Automakers’ new crisis: Some 70,000 new cars are stuck at factories amid rail car shortage

Paul Zimmermann is feeling some deja vu these days. His new-car inventory at Matick Chevrolet in Redford last month was nearly as thin as it was during the semiconductor chip shortage two years ago.

Only this time the automakers have the parts they need to build their cars. They just can’t get the finished vehicles from the factories to dealerships because of a shortage of railroad cars.

The problem has been escalating in recent months and has grown widespread, affecting food and grain shipments, too. In the auto industry, it slows domestic shipments from U.S. factories to dealerships as well as shipping vehicles made in Mexico to the United States, railroad experts said. There are currently “at least 70,000” new vehicles stranded across the industry unable to move to dealerships to be sold, according to one prominent regulator.

Matick Chevrolet Vice President Paul Zimmermann says he is once again experiencing a shortage of new-car inventory much like in 2021 during the chip parts shortage when this photo was taken. This time the shortage is caused by transportation problems using railroads to get finished vehicles from the factory to the dealership lots.
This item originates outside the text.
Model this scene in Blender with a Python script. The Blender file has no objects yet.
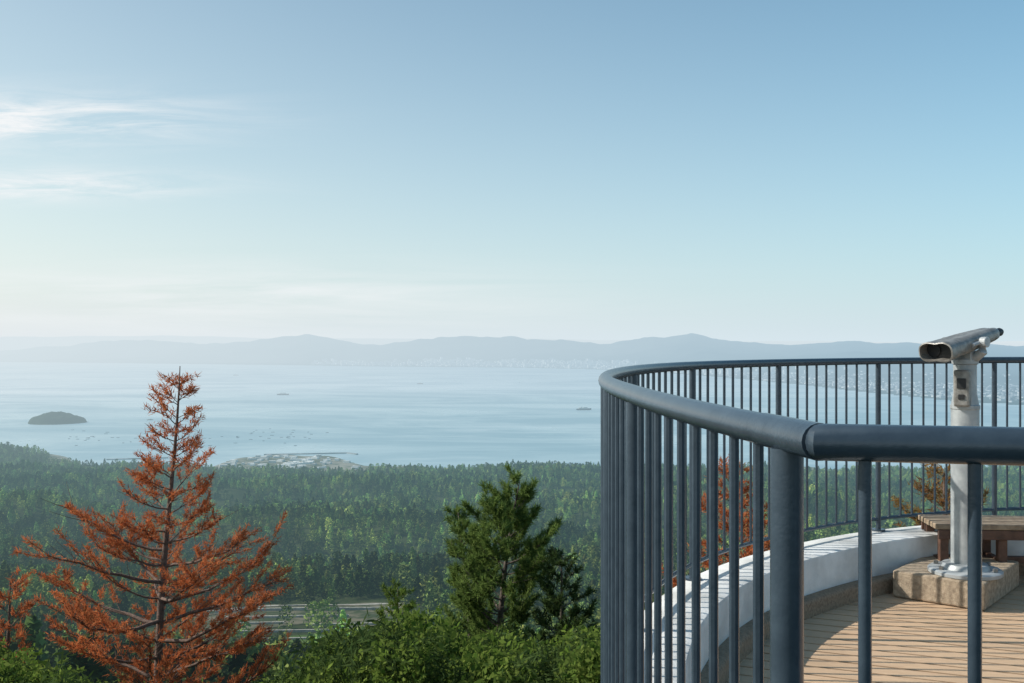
import bpy, bmesh, math, random
import numpy as np
from mathutils import Vector
R=math.radians
rng=np.random.default_rng(7); random.seed(7)
scene=bpy.context.scene
F=995.0; HY=343.0
def uu(px): return (px-512.0)/F
# ------------------------------------------------------------------ helpers
def link(ob,parent=None):
    scene.collection.objects.link(ob)
    if parent: ob.parent=parent
    return ob
def mesh_obj(name,verts,faces,mat,parent=None,smooth=False,do_link=True):
    me=bpy.data.meshes.new(name)
    verts=np.asarray(verts,dtype=np.float32)
    if isinstance(faces,np.ndarray):
        n,k=faces.shape
        me.vertices.add(len(verts)); me.vertices.foreach_set('co',verts.ravel())
        me.loops.add(n*k); me.loops.foreach_set('vertex_index',faces.astype(np.int32).ravel())
        me.polygons.add(n); me.polygons.foreach_set('loop_start',np.arange(0,n*k,k,dtype=np.int32))
        me.update(calc_edges=True); me.validate()
    else:
        me.from_pydata([tuple(map(float,v)) for v in verts],[],faces)
    if smooth: me.polygons.foreach_set('use_smooth',[True]*len(me.polygons))
    if mat: me.materials.append(mat)
    me.update()
    ob=bpy.data.objects.new(name,me)
    if do_link: link(ob,parent)
    return ob
def empty(name,loc=(0,0,0)):
    e=bpy.data.objects.new(name,None); e.location=(0,0,0); e.empty_display_size=.3
    return link(e)
class MB:
    def __init__(s): s.v=[]; s.f=[]
    def box(s,c,size,rz=0,tilt=None):
        b=len(s.v); cx,cy,cz=c; a=math.cos(rz); q=math.sin(rz)
        for dz in(-1,1):
            for dx,dy in((-1,-1),(1,-1),(1,1),(-1,1)):
                x=dx*size[0]/2; y=dy*size[1]/2
                s.v.append((cx+x*a-y*q,cy+x*q+y*a,cz+dz*size[2]/2))
        s.f+= [(b,b+3,b+2,b+1),(b+4,b+5,b+6,b+7)]+[(b+i,b+(i+1)%4,b+4+(i+1)%4,b+4+i) for i in range(4)]
    def tube(s,pts,rad,n=8,closed=False,caps=True):
        pts=[Vector(p) for p in pts]; N=len(pts)
        if not hasattr(rad,'__len__'): rad=[rad]*N
        b=len(s.v)
        for i,p in enumerate(pts):
            if closed: a=pts[(i-1)%N]; c=pts[(i+1)%N]
            else: a=pts[max(i-1,0)]; c=pts[min(i+1,N-1)]
            t=(c-a).normalized()
            up=Vector((0,0,1)) if abs(t.z)<.95 else Vector((1,0,0))
            x=t.cross(up).normalized(); y=x.cross(t).normalized()
            d1=(p-a); d2=(c-p); k=1
            if d1.length>1e-6 and d2.length>1e-6:
                k=1/max(.6,math.sqrt(max(.2,(1+d1.normalized().dot(d2.normalized()))/2)))
            for j in range(n):
                an=2*math.pi*j/n
                s.v.append(tuple(p+x*math.cos(an)*rad[i]*k+y*math.sin(an)*rad[i]))
        M=N if closed else N-1
        for i in range(M):
            for j in range(n):
                i2=(i+1)%N
                s.f.append((b+i*n+j,b+i*n+(j+1)%n,b+i2*n+(j+1)%n,b+i2*n+j))
        if not closed and caps:
            s.f.append(tuple(b+j for j in range(n))[::-1]); s.f.append(tuple(b+(N-1)*n+j for j in range(n)))
    def obj(s,name,mat,parent=None,smooth=False,bevel=0,auto=True):
        ob=mesh_obj(name,s.v,s.f,mat,parent,smooth)
        bm=bmesh.new(); bm.from_mesh(ob.data); bmesh.ops.recalc_face_normals(bm,faces=bm.faces); 
        if smooth and auto:
            for e in bm.edges:
                if len(e.link_faces)==2 and e.calc_face_angle(0)>R(38): e.smooth=False
        bm.to_mesh(ob.data); bm.free()
        if bevel:
            m=ob.modifiers.new('bevel','BEVEL'); m.width=bevel; m.segments=2; m.limit_method='ANGLE'
        return ob
# noise
_L=np.random.default_rng(3).random((256,256))
def vnoise(x,y):
    xi=np.floor(x).astype(int); yi=np.floor(y).astype(int); fx=x-xi; fy=y-yi
    fx=fx*fx*(3-2*fx); fy=fy*fy*(3-2*fy)
    a=_L[xi%256,yi%256]; b=_L[(xi+1)%256,yi%256]; c=_L[xi%256,(yi+1)%256]; d=_L[(xi+1)%256,(yi+1)%256]
    return (a*(1-fx)+b*fx)*(1-fy)+(c*(1-fx)+d*fx)*fy
def fbm(x,y,o=5):
    s=0;a=.5
    for i in range(o):
        s=s+a*(vnoise(x+17.3*i,y+9.1*i)-.5)*2; x=x*2.03; y=y*2.03; a*=.5
    return s
# ------------------------------------------------------------------ materials
def newmat(name):
    m=bpy.data.materials.new(name); m.use_nodes=True; nt=m.node_tree; nt.nodes.clear()
    out=nt.nodes.new('ShaderNodeOutputMaterial'); return m,nt,out
def N(nt,t,**k):
    n=nt.nodes.new(t)
    for a,b in k.items(): setattr(n,a,b)
    return n
def math_(nt,op,a,b=None,c=None,clamp=False):
    n=N(nt,'ShaderNodeMath',operation=op); n.use_clamp=clamp
    for i,v in enumerate((a,b,c)):
        if v is None: continue
        if isinstance(v,(int,float)): n.inputs[i].default_value=v
        else: nt.links.new(v,n.inputs[i])
    return n.outputs[0]
def mixc(nt,fac,a,b,blend='MIX'):
    n=N(nt,'ShaderNodeMix',data_type='RGBA'); n.blend_type=blend
    for s,v in((n.inputs[0],fac),(n.inputs[6],a),(n.inputs[7],b)):
        if isinstance(v,(int,float)): s.default_value=v
        elif isinstance(v,tuple): s.default_value=(*v[:3],1)
        else: nt.links.new(v,s)
    return n.outputs[2]
def noise(nt,vec,scale,detail=4,rough=.55,dist=0):
    n=N(nt,'ShaderNodeTexNoise'); n.inputs['Scale'].default_value=scale; n.inputs['Detail'].default_value=detail
    n.inputs['Roughness'].default_value=rough; n.inputs['Distortion'].default_value=dist
    if vec is not None: nt.links.new(vec,n.inputs['Vector'])
    return n.outputs[0]
def ramp(nt,fac,p0,p1,c0=(0,0,0),c1=(1,1,1)):
    n=N(nt,'ShaderNodeValToRGB'); e=n.color_ramp.elements; e[0].position=p0; e[1].position=p1
    e[0].color=(*c0,1); e[1].color=(*c1,1); nt.links.new(fac,n.inputs[0]); return n.outputs[0]
def scalev(nt,vec,sx,sy,sz):
    n=N(nt,'ShaderNodeMapping'); n.inputs['Scale'].default_value=(sx,sy,sz); nt.links.new(vec,n.inputs[0]); return n.outputs[0]
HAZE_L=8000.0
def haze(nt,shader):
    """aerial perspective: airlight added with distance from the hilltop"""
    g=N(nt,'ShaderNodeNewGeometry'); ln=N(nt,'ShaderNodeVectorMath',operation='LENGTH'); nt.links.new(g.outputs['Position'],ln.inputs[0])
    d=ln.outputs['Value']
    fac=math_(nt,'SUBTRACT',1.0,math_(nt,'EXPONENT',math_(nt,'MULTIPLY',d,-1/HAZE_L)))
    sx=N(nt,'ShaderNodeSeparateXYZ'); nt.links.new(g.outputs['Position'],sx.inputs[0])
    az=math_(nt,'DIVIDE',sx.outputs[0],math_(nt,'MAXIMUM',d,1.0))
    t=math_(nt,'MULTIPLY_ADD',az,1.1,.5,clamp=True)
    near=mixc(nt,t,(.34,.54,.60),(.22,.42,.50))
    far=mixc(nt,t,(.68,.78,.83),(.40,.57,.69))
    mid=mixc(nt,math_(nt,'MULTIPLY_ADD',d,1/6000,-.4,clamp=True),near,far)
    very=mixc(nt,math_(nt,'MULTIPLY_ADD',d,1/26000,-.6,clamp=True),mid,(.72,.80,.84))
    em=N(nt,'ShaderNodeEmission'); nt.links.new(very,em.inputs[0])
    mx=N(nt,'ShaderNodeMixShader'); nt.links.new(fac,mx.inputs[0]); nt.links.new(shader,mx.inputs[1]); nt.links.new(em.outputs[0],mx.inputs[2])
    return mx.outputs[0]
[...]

“What the factory is communicating is the supply chain got corrected, but now it’s logistics,” said Zimmermann, who is a partner in Matick Automotive, which owns Matick Chevrolet in Redford Township, Matick Buick-GMC in Southfield and Matick Toyota in Macomb. “We had gotten back up again. But then we sold 165 new cars last month (at the Chevrolet store) and we used to do twice as many. They’re in transit. If it’s not one thing, it’s another.”

A person familiar with General Motors’ Fort Wayne Assembly in Indiana, for example, told the Detroit Free Press there are thousands of finished Chevrolet Silverado and GMC Sierra pickups parked in the Fort Wayne area and no rail cars available to ship them to market. The person asked to not be identified because they are not authorized to share that information publicly.

Ben Halle, spokesman for the U.S. Department of Transportation, told the Free Press, “The DOT confirms it has heard concerns from Detroit automakers and is looking into” the lack of rail cars to move finished vehicles from factories to dealerships.

‘Critical situation’ for U.S. economy

The rail car shortage has grown serious enough to prompt the auto industry’s lobbying group, Alliance for Automotive Innovation, to implore the U.S. Surface Transportation Board — the federal agency charged with the economic regulation of various modes of surface transportation, mostly freight rail — to step in.

“For the auto industry, the nationwide freight rail shortage is a major problem,” John Bozzella, CEO of Alliance for Automotive Innovation, told the Detroit Free Press in an email.

A CSX freight train of autoracks crosses a bridge from Iona Island to the west shore of the Hudson River near Bear Mountain, N.Y., on Oct. 16, 2018, on the railroad's River Subdivision.

Bozzella said in a typical year, freight rail moves nearly 75% of new vehicles purchased in the U.S. and carries 1.8 million carloads of motor vehicles and parts. The chronic shortage of rail cars is creating a backlog of finished vehicles and disrupting automotive supply chains still recovering from the challenges of the last couple of years, he said.